▶ **TASK TO COMPLETE**
Find the lines below that contain the string "this". Copy each one.

* start GIVEN RECORDS *

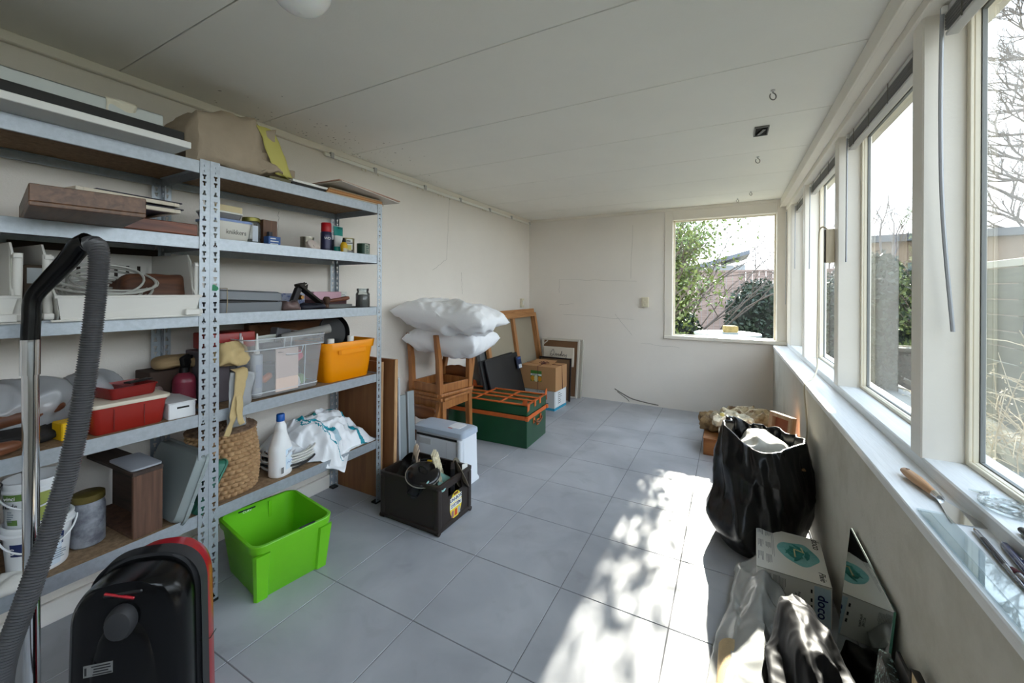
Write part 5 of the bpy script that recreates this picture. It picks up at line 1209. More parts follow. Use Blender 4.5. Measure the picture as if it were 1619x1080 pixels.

* end GIVEN RECORDS *
* start GIVEN RECORDS *

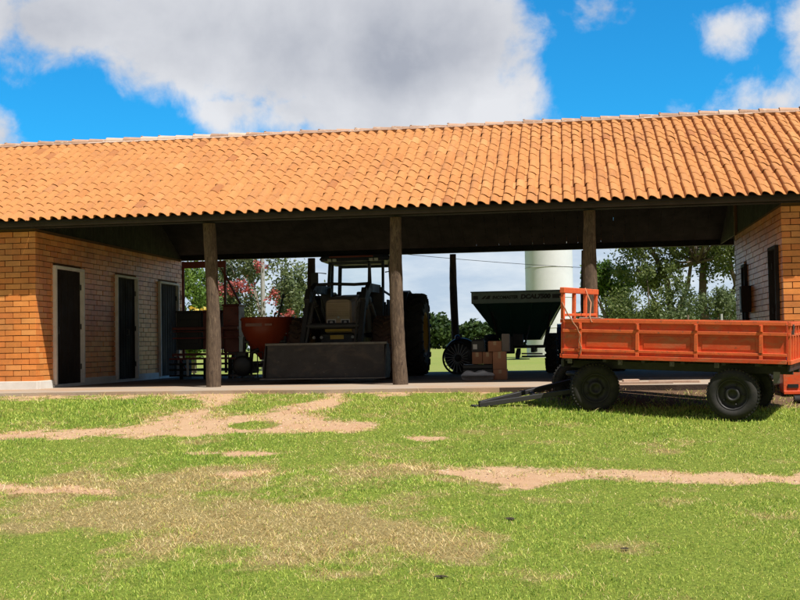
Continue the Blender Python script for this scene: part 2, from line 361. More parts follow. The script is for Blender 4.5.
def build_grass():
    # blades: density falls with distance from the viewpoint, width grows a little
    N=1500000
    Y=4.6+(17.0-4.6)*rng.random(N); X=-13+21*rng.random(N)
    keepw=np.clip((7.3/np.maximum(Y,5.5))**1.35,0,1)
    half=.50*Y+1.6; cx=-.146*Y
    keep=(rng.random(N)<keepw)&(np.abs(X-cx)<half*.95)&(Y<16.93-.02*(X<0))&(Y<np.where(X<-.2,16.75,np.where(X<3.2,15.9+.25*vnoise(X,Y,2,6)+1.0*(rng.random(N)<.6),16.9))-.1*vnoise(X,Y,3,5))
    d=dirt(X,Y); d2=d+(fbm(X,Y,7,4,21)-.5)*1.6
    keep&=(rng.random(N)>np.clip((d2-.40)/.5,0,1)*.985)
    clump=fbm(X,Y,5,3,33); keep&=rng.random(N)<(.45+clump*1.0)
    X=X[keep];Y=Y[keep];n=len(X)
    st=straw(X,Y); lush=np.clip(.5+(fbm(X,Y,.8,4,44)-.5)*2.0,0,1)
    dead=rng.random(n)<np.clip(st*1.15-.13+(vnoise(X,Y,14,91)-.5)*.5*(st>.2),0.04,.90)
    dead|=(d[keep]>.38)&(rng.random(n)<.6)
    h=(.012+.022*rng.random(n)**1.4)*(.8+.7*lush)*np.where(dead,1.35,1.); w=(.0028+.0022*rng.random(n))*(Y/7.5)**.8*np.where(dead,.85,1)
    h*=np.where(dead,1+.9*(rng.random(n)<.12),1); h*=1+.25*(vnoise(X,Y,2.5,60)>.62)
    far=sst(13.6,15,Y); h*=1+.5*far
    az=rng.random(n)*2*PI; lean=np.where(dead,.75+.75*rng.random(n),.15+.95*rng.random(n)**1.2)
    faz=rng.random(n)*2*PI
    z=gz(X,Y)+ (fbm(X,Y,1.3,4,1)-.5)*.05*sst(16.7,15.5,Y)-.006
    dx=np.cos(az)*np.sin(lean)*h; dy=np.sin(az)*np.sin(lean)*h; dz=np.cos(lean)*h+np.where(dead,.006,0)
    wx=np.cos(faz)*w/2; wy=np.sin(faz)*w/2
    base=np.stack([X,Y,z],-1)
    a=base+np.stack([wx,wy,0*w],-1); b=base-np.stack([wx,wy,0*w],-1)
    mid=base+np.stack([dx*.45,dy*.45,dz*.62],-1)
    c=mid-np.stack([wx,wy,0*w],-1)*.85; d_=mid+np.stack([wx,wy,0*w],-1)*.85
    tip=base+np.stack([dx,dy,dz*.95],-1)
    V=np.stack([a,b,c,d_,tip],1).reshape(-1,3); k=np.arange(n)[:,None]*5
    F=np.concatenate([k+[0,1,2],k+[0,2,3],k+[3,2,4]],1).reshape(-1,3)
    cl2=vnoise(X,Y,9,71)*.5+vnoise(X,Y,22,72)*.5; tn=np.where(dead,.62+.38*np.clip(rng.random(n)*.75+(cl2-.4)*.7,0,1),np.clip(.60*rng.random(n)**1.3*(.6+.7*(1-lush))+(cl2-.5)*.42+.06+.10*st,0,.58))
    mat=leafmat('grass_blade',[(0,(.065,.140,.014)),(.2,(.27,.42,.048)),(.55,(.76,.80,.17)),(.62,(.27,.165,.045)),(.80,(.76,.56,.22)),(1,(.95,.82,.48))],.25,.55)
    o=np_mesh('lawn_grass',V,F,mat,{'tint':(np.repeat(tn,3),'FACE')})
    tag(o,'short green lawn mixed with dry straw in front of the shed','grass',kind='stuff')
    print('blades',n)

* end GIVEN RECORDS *

▶ **EXERCISE RESULT**
Write part 5 of the bpy script that recreates this picture. It picks up at line 1209. More parts follow. Use Blender 4.5. Measure the picture as if it were 1619x1080 pixels.
Continue the Blender Python script for this scene: part 2, from line 361. More parts follow. The script is for Blender 4.5.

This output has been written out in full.